“Na nossa festa, tudo começa com este botãozinho”, diz Ana Maria Chorão, com suave sotaque alentejano, “tudo começa com este botãozinho…”. Nas mãos tem uma pequena rosa, feita de papel azul. Ao lado, Ludovina Rosa, sentada numa cadeira de baloiço, na sala de sua casa, continua a produzir, em série, rosinhas brancas sobre a mesa. Ainda não vai ficar por aqui a repetição da palavra “rosa” neste artigo, já que, não há como fugir-lhe, o atual Presidente da Associação das Festas do Povo, em Campo Maior, dá pelo nome de João Rosinha. Na sede da Associação, entre rolos de papel colorido, muito arame, frascos de cola, desfia números para nos dar a dimensão destas Festas: “São vinte toneladas de papel, mais três toneladas de outros materiais”. Entre 27 de agosto e 4 de setembro espera-se, na pequena vila raiana de Campo Maior (com cerca de 9 mil habitantes), mais de um milhão de visitantes. Para que tudo esteja pronto a tempo, a população começou a trabalhar ainda em março… E o que é esse “tudo”? Mais de cem ruas engalanadas com arranjos florais de papel, túneis coloridos, colunas, pilares, floreados por todo o lado… Campo Maior transforma-se nesses dias: as ruas enchem-se e à porta das casas oferecem-se bebidas e comida a quem passa.

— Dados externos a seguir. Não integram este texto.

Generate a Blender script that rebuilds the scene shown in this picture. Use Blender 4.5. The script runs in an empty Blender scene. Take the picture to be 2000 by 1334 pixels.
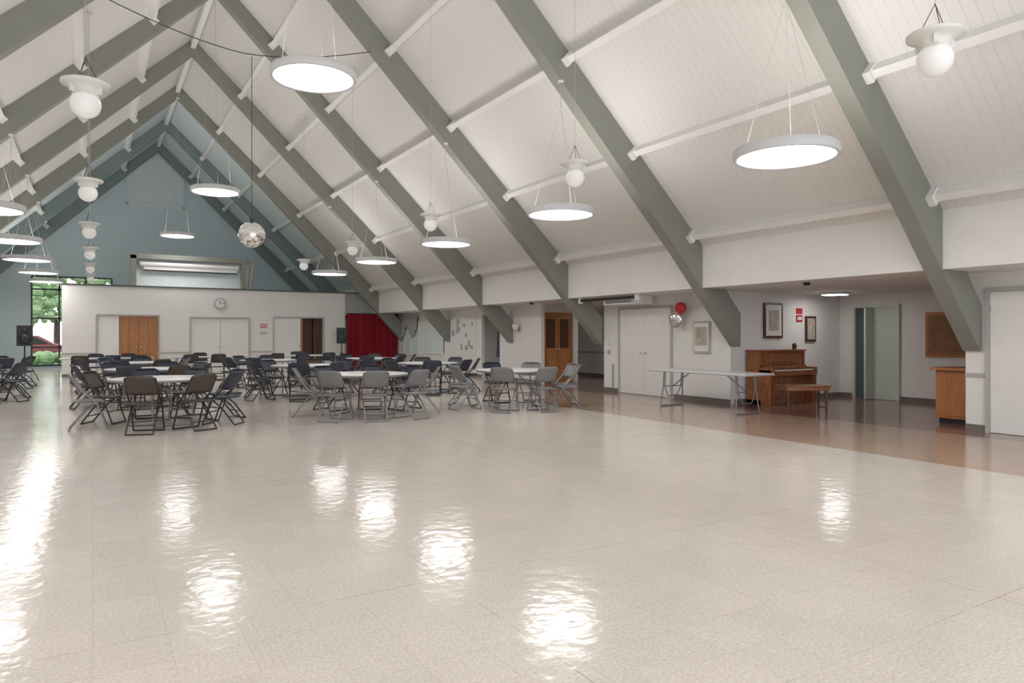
import bpy, math, random
from mathutils import Vector, Matrix
random.seed(4)
S=bpy.context.scene
# ------------------------------------------------------------ materials
def newmat(name):
    m=bpy.data.materials.new(name); m.use_nodes=True
    nt=m.node_tree; b=nt.nodes['Principled BSDF']
    return m,nt,b
def mat(name,col,rough=.6,metal=0,emis=None,es=0,var=.04,scale=6,bump=0,bscale=40):
    m,nt,b=newmat(name)
    b.inputs['Roughness'].default_value=rough; b.inputs['Metallic'].default_value=metal
    geo=nt.nodes.new('ShaderNodeNewGeometry')
    n=nt.nodes.new('ShaderNodeTexNoise'); n.inputs['Scale'].default_value=scale; n.inputs['Detail'].default_value=3
    nt.links.new(geo.outputs['Position'],n.inputs['Vector'])
    r=nt.nodes.new('ShaderNodeMixRGB')
    r.inputs[1].default_value=(*[c*(1-var) for c in col],1); r.inputs[2].default_value=(*[min(1,c*(1+var)) for c in col],1)
    nt.links.new(n.outputs['Fac'],r.inputs[0]); nt.links.new(r.outputs[0],b.inputs['Base Color'])
    if emis:
        b.inputs['Emission Color'].default_value=(*emis,1); b.inputs['Emission Strength'].default_value=es
    return m
def wood(name,c1,c2,rough=.4,scale=3):
    m,nt,b=newmat(name); b.inputs['Roughness'].default_value=rough
    tc=nt.nodes.new('ShaderNodeTexCoord'); mp=nt.nodes.new('ShaderNodeMapping'); mp.inputs['Scale'].default_value=(scale*5,scale*5,scale*.5)
    n=nt.nodes.new('ShaderNodeTexNoise'); n.inputs['Scale'].default_value=2; n.inputs['Detail'].default_value=6; n.inputs['Distortion'].default_value=.6
    cr=nt.nodes.new('ShaderNodeValToRGB'); cr.color_ramp.elements[0].position=.3; cr.color_ramp.elements[1].position=.7
    cr.color_ramp.elements[0].color=(*c1,1); cr.color_ramp.elements[1].color=(*c2,1)
    nt.links.new(tc.outputs['Object'],mp.inputs[0]); nt.links.new(mp.outputs[0],n.inputs['Vector'])
    nt.links.new(n.outputs['Fac'],cr.inputs[0]); nt.links.new(cr.outputs[0],b.inputs['Base Color'])
    return m
M={}
M['white']=mat('white_wall_paint',(.84,.82,.795),.65)
M['trimw']=mat('white_trim_paint',(.86,.85,.83),.5)
M['door']=mat('white_door_paint',(.86,.845,.82),.45)
M['frame']=mat('grey_door_frame',(.48,.48,.45),.5)
M['beam']=mat('sage_beam_paint',(.275,.282,.245),.6,var=.07,scale=3)
M['beam_day']=mat('daylight_tinted_beam',(.24,.295,.29),.6,var=.07,scale=3)  # cool daylight at the far end, put into the beam colour
M['blue']=mat('blue_gable_paint',(.67,.78,.81),.65)
M['blue2']=mat('pale_blue_panel',(.74,.83,.85),.6)
M['base']=mat('baseboard_vinyl',(.20,.17,.15),.5)
M['cap']=mat('dark_cap',(.10,.11,.09),.6)
M['rail']=mat('chair_rail_grey',(.50,.47,.43),.5)
M['led']=mat('led_diffuser',(.9,.9,.9),.5,emis=(1,.98,.96),es=12,var=0)
M['ledtop']=mat('added_uplight_glow',(.9,.9,.9),.5,emis=(1,.97,.94),es=10,var=0)  # glowing top face added to the discs to wash the ceiling
M['rim']=mat('lamp_rim',(.72,.72,.73),.4)
M['globe']=mat('opal_globe',(.84,.83,.81),.2,emis=(1,.97,.93),es=.14,var=0)
M['lampw']=mat('lamp_white_enamel',(.84,.83,.79),.4)
M['wire']=mat('thin_wire',(.5,.49,.47),.5)
M['dwire']=mat('dark_cable',(.05,.05,.05),.5)
M['tabletop']=mat('table_laminate',(.80,.80,.80),.3)
M['tedge']=mat('table_edge',(.36,.36,.36),.5)
M['steel']=mat('grey_steel',(.25,.25,.26),.35,.4)
M['dsteel']=mat('dark_steel',(.05,.05,.055),.35,.5)
M['cgrey']=mat('chair_grey_plastic',(.20,.20,.205),.5)
M['cbrown']=mat('chair_brown_plastic',(.075,.055,.045),.5)
M['cnavy']=mat('chair_navy_plastic',(.035,.043,.068),.5)
M['black']=mat('black_plastic',(.02,.02,.022),.5)
M['red']=mat('red_curtain',(.33,.010,.025),.8)
M['redp']=mat('red_sign',(.55,.03,.03),.5)
M['paper']=mat('paper_white',(.8,.8,.78),.7)
M['silver']=mat('silver',(.8,.8,.82),.15,.9)
M['grey']=mat('mid_grey',(.4,.4,.4),.6)
M['green']=mat('green_door_paint',(.62,.68,.62),.5)
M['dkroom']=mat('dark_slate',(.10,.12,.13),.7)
M['wd']=wood('oak_door',(.36,.135,.04),(.54,.24,.08))
M['wd2']=wood('piano_walnut',(.20,.065,.025),(.36,.135,.055),.25)
M['wd3']=wood('cabinet_cherry',(.42,.16,.055),(.55,.24,.10),.35)
M['wd4']=wood('dark_wood',(.06,.025,.012),(.12,.05,.025),.35)
M['leaf']=mat('foliage',(.22,.31,.15),.8,var=.5,scale=4)
M['grass']=mat('grass',(.20,.26,.13),.9,var=.3)
M['carred']=mat('car_paint',(.22,.06,.06),.3)
M['art']=mat('art_print',(.50,.43,.36),.6,var=.5,scale=9)
M['art2']=mat('art_canvas',(.30,.15,.07),.6,var=.5,scale=5)
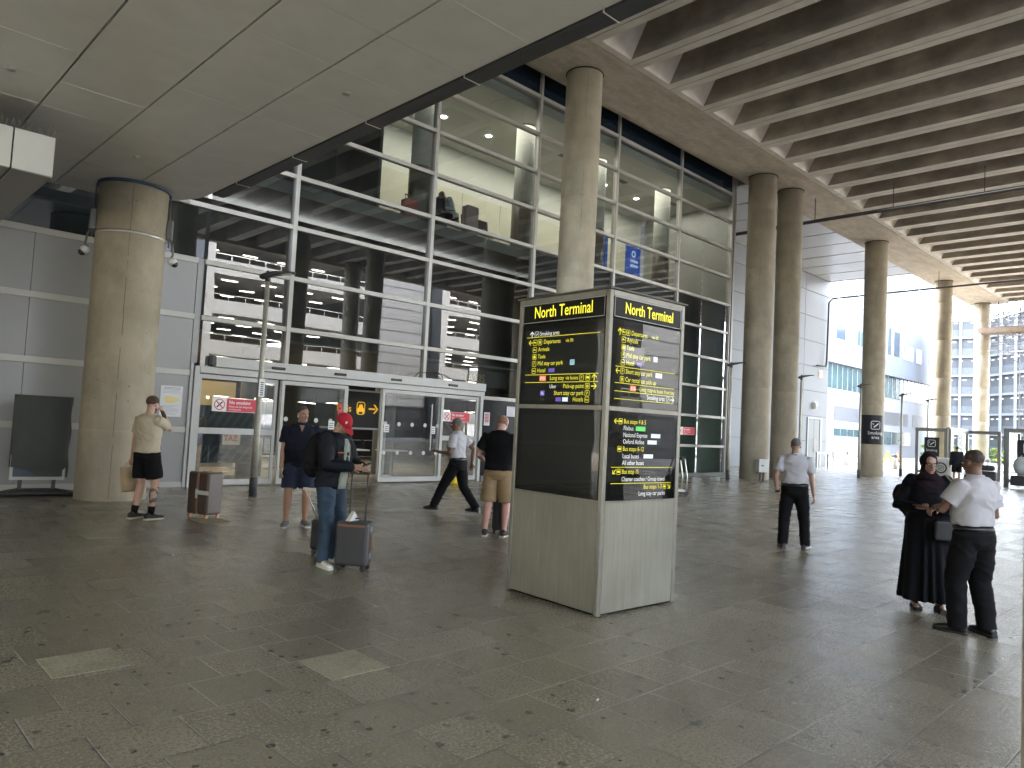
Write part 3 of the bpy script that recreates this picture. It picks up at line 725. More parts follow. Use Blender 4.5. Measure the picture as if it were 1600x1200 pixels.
notice(5.31, 5.75, 1.46, 2.1, YG-.012, 'white poster with yellow map on grey wall left of the doors', True)
notice(14.3, 14.52, 1.6, 1.98, YG-.01, 'small white and red notice on the dark panel right of the doors', red=True)
notice(15.2, 15.6, 1.9, 2.2, YG-.01, 'blank looking white sheet on dark panel behind the man in shorts')
# --- people and things indoors, ground floor: blue striped hoarding, bench, bins
hb = thing('striped_display', 'dark blue display board with diagonal teal stripes inside the doors', 'display', (7.3, 17.9, 0))
MB().box(7.0, 8.45, 17.9, 18.4, .35, 1.75).build('board', mat('display_navy', (.006,.012,.022), .4), hb)
mb = MB()
for k in range(9):
    for j, (za, zb) in enumerate(((1.25, 1.72), (.4, .78))):
        xa = 6.85+k*.22
        P = [(xa, za), (xa+.09, za), (xa+.09+.3, zb), (xa+.3, zb)]
        P = [(min(max(x, 7.02), 8.43), z) for x, z in P]
        if P[2][0]-P[3][0] > .02 or P[1][0]-P[0][0] > .02: poly(mb, P, MZ(17.895))
mb.build('stripes', mat('display_teal', (.02,.055,.065), .4), hb)
mb = MB(); poly(mb, [(7.55,.8),(8.0,.8),(8.0,1.15),(7.55,1.15)], MZ(17.89), 0); mb.text('TAZ', .2, MZ(17.885) @ Matrix.Translation((7.58, .9, 0)), 1, 'LEFT', .9, bold=.008)
mb.build('logo_plate', [mat('logo_cream', (.6,.52,.4), .5), mat('logo_red', (.55,.1,.03), .5)], hb)
def bench(x, y, z, n, label, rz=0):
    t = thing('seat_row', label, 'seats', (x, y, z), rz, 'rows of seats in the terminal')
    sm = mat('seat_black', (.03,.03,.032), .4)
    for k in range(n):
        m = MB(); m.obox((k*.6+.3, 0, .44), (.5,.46,.05)); m.build('seat', sm, t, world=False, bevel=.015)
        m = MB(); m.obox((k*.6+.3, .25, .7), (.5,.05,.5), 0, 0, -.15); m.build('backrest', sm, t, world=False, bevel=.015)
    m = MB(); m.bar((0,0,.38), (n*.6,0,.38), .06)
    for x_ in (.3, n*.6-.3): m.bar((x_,-.25,.03), (x_,.25,.03), .05); m.bar((x_,0,.03), (x_,0,.38), .05)
    m.build('beam', stl, t, world=False)
    return t
b0 = bench(11.2, 18.9, .012, 3, 'row of dark seats inside behind the right sliding door')
dup(b0, (8.6, 20.2, .012), 0, 'row of dark seats inside behind the left sliding door')
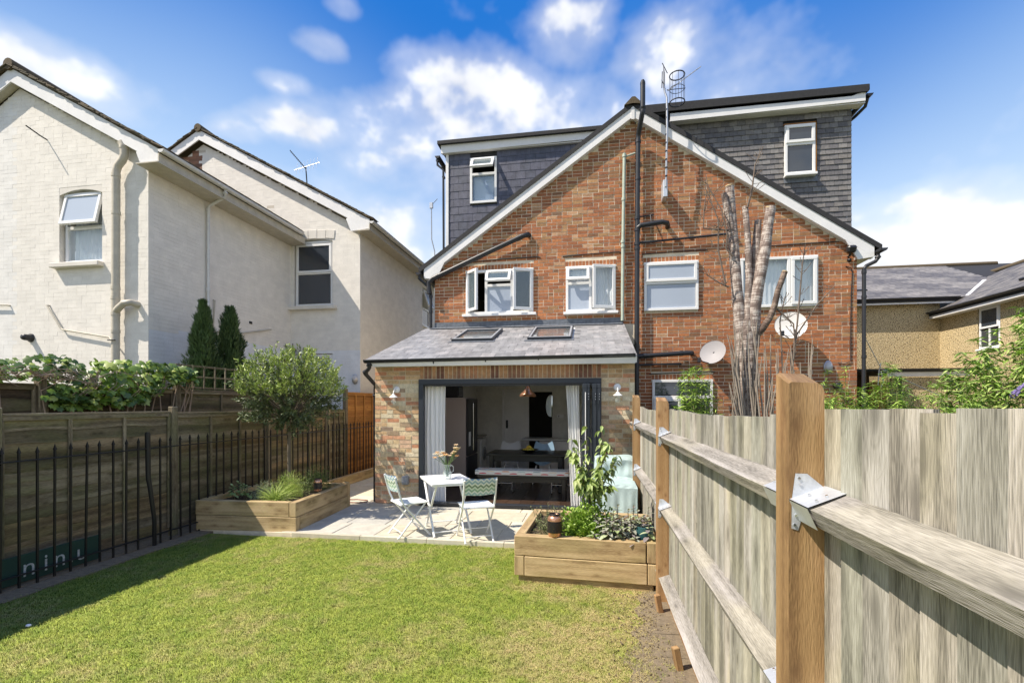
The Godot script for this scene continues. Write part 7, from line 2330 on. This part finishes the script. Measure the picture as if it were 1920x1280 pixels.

Desde 2004 que as Festas do Povo – que remontam ao século XIX e não têm qualquer caráter religioso – não se realizavam. Afinal, elas exigem não só um grande investimento (o orçamento, diz-nos Rosinha, deve rondar 1 milhão de euros) como um enorme envolvimento de todos – ou seja, as festas só se realizam se o povo quiser. E o povo quis. Por isso, nestes dias, semanas e meses, sobretudo à noite, são muitas as mãos, de todas as idades, de todos os estratos sociais, a confecionarem pequenas flores de papel, dos mais variados feitios e cores. Um dos grandes estímulos a esse trabalho moroso é a rivalidade que inevitavelmente se cria entre ruas. Cada rua da cidade inscreve-se para as Festas (este ano 104 “ruas e troços” já estão inscritos) e elege um “cabeça de rua” que comunica à Associação as cores, e o material pretendido, tentando fazer o máximo segredo disso em relação aos vizinhos de outras ruas. Tempos houve em que se dava um prémio final à melhor rua, mas isso acabou: era puxar demasiado pelas rivalidades – a minha rua é melhor do que a tua…. – e punha sempre o júri numa posição difícil.
Sinal dos tempos: este ano não foi fácil conseguir, a tempo e horas, todo o papel colorido necessário. Há uma crise, também, nesse setor e é complicado reunir tanta quantidade (20 toneladas!). “Já há vermelho?”, pergunta Ana Maria, ansiosa, na casa da vizinha, ao presidente da Associação. Já há vermelho, sim. E de onde veio ele? Da Alemanha, importado diretamente para as Festas de Campo Maior. Benditos alemães.